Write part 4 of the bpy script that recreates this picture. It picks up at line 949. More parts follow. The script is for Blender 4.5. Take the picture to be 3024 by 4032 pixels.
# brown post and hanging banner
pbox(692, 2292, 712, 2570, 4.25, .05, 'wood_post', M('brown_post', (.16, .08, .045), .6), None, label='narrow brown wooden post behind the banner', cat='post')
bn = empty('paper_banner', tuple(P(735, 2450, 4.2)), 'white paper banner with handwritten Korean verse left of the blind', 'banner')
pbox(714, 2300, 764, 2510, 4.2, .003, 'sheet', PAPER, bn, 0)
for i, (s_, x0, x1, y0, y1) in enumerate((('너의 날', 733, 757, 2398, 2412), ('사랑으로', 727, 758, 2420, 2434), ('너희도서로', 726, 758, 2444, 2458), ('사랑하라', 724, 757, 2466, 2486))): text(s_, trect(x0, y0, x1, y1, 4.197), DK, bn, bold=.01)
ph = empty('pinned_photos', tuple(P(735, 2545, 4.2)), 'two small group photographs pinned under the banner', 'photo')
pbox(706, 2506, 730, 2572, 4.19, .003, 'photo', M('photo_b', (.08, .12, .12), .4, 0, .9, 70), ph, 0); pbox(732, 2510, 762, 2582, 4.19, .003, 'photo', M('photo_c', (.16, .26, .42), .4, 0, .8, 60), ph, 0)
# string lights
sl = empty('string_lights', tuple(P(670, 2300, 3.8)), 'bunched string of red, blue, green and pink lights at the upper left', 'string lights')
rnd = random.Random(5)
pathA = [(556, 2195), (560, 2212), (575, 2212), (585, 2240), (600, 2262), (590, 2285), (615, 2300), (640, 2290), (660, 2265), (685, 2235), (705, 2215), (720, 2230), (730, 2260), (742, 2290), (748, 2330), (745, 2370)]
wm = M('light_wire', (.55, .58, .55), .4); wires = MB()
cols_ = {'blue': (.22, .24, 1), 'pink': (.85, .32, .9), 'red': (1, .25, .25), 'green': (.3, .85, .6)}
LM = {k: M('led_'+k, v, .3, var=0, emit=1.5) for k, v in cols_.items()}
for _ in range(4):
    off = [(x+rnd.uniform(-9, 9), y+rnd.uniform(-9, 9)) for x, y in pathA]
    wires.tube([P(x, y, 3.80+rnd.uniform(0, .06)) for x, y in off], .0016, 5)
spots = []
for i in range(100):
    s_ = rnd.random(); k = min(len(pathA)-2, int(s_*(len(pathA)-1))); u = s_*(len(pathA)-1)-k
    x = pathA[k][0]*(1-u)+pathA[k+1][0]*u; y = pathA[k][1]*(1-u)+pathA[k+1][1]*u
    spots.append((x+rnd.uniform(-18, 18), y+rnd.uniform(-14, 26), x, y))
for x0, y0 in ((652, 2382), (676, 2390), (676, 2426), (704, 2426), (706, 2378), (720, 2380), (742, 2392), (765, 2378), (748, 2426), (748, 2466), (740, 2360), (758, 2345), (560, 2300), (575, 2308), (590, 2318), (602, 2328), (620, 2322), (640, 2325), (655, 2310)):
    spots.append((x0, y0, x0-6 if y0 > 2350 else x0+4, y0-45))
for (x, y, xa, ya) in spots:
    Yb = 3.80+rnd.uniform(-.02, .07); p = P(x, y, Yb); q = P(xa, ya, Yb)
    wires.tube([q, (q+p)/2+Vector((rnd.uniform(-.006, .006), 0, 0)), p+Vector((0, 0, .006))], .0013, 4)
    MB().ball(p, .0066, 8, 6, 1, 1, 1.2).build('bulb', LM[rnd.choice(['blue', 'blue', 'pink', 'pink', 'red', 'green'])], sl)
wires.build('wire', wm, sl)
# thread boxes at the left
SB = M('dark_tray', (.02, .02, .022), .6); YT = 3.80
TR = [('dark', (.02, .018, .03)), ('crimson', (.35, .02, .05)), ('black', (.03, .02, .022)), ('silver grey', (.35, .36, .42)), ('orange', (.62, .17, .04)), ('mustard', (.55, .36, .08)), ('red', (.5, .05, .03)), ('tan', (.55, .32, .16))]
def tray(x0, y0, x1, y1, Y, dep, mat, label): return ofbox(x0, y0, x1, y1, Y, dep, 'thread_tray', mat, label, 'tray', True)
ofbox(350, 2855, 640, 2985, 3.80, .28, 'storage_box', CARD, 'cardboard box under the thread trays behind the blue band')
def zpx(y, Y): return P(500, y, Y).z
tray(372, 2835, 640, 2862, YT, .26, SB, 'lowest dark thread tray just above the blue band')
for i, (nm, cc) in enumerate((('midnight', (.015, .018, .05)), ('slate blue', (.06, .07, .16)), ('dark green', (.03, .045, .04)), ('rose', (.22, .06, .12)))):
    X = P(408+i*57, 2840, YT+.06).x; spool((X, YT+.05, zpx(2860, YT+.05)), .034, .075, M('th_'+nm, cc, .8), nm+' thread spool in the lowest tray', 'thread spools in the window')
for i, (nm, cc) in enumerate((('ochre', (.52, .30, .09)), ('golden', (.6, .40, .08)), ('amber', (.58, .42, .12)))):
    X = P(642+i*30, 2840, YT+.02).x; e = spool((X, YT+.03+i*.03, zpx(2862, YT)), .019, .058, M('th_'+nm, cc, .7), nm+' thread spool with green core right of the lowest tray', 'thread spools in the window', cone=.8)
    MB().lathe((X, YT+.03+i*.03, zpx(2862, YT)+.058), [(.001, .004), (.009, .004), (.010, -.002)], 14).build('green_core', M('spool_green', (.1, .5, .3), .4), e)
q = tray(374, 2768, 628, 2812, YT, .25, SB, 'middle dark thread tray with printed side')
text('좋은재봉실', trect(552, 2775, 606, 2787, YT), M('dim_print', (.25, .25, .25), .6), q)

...

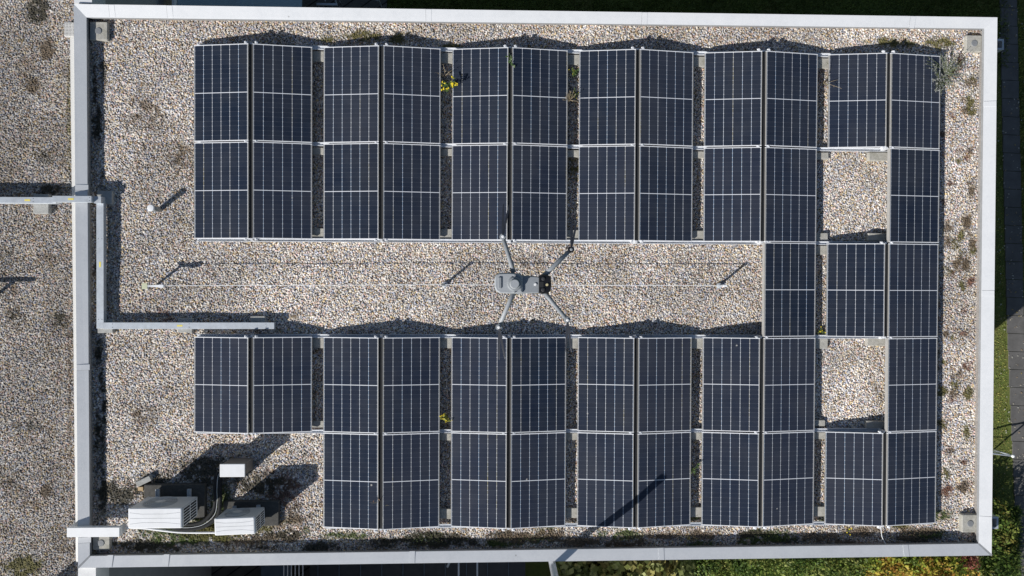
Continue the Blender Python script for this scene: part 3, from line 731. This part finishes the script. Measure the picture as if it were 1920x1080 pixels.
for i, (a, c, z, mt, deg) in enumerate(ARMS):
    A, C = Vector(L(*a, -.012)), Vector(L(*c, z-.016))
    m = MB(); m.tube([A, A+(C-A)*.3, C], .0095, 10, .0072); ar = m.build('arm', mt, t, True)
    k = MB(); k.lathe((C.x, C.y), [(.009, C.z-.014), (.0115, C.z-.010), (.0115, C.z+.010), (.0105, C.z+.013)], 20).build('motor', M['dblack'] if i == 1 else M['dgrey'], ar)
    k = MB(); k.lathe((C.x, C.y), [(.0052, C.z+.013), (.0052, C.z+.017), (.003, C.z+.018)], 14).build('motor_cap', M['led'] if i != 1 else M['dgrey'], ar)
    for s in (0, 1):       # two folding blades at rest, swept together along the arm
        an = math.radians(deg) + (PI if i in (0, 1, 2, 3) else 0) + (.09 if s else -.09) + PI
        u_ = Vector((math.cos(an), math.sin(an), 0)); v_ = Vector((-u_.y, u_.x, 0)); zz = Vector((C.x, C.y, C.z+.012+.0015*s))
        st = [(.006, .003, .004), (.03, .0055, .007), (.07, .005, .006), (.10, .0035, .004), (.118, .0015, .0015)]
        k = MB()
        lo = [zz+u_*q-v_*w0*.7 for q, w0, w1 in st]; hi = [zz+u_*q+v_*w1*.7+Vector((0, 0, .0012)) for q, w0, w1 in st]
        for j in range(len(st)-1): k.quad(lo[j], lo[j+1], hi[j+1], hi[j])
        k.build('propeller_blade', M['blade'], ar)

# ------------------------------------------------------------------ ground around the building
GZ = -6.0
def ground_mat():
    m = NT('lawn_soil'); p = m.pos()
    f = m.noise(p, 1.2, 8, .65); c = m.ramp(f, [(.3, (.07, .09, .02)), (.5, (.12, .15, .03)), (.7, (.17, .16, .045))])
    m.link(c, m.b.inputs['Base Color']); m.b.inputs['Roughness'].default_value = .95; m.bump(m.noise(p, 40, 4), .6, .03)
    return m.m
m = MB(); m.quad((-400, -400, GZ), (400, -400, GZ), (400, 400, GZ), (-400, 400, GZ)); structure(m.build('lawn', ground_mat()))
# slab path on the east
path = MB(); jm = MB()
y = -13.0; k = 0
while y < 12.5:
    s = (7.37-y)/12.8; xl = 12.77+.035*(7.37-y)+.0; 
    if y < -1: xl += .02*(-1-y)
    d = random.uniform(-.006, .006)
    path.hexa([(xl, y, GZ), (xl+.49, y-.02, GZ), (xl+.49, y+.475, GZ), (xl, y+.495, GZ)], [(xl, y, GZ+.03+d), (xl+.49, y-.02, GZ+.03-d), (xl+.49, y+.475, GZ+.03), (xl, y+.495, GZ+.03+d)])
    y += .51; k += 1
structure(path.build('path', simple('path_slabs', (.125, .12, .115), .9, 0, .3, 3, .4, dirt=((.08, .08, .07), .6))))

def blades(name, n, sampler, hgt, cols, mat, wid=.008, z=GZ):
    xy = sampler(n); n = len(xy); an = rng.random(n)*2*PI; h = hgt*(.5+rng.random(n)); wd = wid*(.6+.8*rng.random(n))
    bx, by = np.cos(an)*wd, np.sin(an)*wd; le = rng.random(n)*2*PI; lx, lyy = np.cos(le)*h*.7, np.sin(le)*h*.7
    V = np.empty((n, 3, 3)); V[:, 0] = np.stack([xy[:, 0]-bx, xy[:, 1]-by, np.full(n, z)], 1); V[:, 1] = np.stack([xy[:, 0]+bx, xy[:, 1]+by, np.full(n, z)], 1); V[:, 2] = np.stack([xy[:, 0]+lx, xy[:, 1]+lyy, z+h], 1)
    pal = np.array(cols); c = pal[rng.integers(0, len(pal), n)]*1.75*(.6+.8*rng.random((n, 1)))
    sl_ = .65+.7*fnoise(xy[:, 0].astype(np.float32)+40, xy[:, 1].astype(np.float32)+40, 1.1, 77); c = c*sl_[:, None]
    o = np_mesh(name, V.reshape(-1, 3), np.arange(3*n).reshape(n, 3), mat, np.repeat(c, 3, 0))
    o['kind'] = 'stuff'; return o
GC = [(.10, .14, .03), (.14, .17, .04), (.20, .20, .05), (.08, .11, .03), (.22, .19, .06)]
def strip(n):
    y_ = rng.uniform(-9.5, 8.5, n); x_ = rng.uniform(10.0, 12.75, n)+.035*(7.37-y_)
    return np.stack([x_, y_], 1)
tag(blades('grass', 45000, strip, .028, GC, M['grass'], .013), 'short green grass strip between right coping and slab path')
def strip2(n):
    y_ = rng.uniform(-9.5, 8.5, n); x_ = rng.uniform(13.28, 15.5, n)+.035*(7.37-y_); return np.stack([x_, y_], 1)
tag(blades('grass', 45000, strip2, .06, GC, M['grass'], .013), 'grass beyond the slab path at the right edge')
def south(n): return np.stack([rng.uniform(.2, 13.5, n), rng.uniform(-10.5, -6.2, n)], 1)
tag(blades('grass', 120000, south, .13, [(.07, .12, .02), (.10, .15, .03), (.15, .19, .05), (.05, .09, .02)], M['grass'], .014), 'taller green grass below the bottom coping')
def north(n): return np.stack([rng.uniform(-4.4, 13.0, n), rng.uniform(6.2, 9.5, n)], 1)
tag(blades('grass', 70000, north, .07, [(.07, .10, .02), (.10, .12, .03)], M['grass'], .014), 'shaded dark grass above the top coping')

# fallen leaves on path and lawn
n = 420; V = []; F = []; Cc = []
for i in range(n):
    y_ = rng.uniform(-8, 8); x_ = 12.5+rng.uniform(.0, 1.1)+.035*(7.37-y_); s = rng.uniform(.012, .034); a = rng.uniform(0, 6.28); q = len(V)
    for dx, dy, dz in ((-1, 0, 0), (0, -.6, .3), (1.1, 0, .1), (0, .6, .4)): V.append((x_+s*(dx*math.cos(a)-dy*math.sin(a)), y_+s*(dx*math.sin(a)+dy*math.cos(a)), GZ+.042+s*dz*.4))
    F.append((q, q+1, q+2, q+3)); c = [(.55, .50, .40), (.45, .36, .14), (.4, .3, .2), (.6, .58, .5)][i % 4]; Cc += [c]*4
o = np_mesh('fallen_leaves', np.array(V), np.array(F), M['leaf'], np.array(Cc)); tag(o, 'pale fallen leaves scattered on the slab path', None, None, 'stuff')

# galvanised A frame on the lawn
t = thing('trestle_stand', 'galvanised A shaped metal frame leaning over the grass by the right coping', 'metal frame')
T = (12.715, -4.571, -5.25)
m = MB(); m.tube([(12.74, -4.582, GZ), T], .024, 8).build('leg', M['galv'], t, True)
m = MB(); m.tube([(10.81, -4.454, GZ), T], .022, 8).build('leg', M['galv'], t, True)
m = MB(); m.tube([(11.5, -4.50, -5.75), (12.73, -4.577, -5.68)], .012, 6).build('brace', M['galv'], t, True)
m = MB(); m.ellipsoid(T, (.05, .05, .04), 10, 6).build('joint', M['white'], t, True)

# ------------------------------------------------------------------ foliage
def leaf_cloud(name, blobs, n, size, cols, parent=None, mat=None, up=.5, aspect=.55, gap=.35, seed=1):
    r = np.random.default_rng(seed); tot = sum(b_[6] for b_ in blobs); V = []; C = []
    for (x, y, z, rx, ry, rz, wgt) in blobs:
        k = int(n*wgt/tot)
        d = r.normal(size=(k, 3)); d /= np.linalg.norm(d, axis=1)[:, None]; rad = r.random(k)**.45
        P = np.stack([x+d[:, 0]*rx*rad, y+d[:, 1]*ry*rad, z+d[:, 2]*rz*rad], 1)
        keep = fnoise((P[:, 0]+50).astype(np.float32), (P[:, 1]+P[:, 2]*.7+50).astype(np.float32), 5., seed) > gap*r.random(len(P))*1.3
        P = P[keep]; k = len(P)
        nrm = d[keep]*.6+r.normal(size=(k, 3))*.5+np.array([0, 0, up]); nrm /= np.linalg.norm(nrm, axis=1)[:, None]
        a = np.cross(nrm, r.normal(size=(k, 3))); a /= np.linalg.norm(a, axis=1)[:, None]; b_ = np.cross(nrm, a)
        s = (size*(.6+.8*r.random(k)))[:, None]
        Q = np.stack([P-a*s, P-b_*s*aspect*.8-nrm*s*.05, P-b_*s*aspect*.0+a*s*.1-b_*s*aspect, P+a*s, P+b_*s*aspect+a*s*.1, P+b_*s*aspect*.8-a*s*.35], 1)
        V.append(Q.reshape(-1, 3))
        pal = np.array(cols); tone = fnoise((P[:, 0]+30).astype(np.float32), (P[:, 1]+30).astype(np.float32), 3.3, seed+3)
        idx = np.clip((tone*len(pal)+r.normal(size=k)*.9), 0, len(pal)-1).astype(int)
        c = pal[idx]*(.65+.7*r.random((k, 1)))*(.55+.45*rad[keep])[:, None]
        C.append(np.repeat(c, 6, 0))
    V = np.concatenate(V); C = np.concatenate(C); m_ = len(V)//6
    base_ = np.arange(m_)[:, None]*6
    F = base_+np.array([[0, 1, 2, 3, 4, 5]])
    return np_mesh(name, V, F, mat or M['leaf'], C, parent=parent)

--

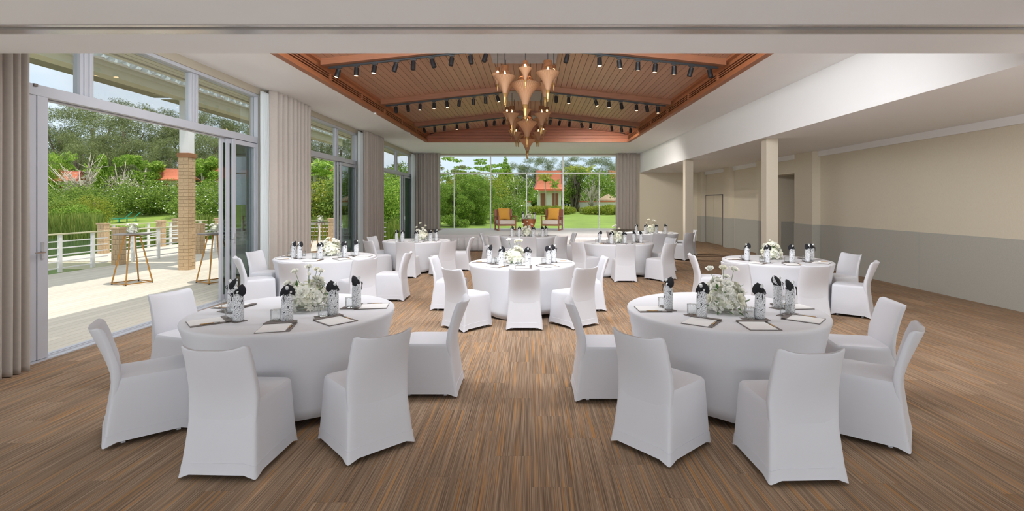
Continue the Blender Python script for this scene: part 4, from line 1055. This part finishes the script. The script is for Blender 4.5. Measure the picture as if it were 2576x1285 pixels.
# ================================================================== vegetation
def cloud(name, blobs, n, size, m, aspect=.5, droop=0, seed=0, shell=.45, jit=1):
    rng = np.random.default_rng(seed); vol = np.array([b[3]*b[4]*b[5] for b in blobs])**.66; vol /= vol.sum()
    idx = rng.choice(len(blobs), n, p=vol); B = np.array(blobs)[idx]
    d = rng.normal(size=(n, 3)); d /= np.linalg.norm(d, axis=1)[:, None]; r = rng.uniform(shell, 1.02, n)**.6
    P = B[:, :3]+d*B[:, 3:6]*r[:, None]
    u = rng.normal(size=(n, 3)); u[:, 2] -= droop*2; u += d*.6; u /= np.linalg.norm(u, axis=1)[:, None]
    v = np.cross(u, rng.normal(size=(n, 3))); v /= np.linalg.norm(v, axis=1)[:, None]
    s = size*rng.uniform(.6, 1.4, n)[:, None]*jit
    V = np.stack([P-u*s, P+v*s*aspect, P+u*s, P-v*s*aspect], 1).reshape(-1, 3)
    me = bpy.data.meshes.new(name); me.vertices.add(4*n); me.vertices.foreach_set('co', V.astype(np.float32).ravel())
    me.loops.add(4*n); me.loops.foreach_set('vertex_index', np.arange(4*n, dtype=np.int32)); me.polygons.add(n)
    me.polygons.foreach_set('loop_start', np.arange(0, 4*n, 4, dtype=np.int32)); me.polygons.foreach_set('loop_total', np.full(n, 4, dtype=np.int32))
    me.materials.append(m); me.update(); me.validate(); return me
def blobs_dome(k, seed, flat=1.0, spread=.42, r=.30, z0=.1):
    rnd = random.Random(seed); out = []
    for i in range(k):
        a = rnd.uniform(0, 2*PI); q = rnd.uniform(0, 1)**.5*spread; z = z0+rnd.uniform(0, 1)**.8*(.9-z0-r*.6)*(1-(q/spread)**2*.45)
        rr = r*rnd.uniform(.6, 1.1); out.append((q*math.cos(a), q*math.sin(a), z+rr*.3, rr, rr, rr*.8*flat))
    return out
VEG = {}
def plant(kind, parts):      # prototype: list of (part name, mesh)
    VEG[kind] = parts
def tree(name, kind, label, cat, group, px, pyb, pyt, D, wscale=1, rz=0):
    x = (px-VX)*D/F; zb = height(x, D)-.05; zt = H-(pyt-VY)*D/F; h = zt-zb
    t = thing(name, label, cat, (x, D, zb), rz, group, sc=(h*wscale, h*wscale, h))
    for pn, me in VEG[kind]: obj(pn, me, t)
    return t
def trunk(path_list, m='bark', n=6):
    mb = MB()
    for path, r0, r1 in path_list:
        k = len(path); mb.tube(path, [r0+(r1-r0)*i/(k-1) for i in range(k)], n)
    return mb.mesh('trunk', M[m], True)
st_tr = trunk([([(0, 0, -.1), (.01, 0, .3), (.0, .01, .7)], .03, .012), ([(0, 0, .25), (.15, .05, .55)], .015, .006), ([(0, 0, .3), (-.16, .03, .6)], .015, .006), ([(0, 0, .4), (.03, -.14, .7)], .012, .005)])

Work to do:
In the records shown above, how many lines include the word "were"? Answer with the number only.

Written reply:
2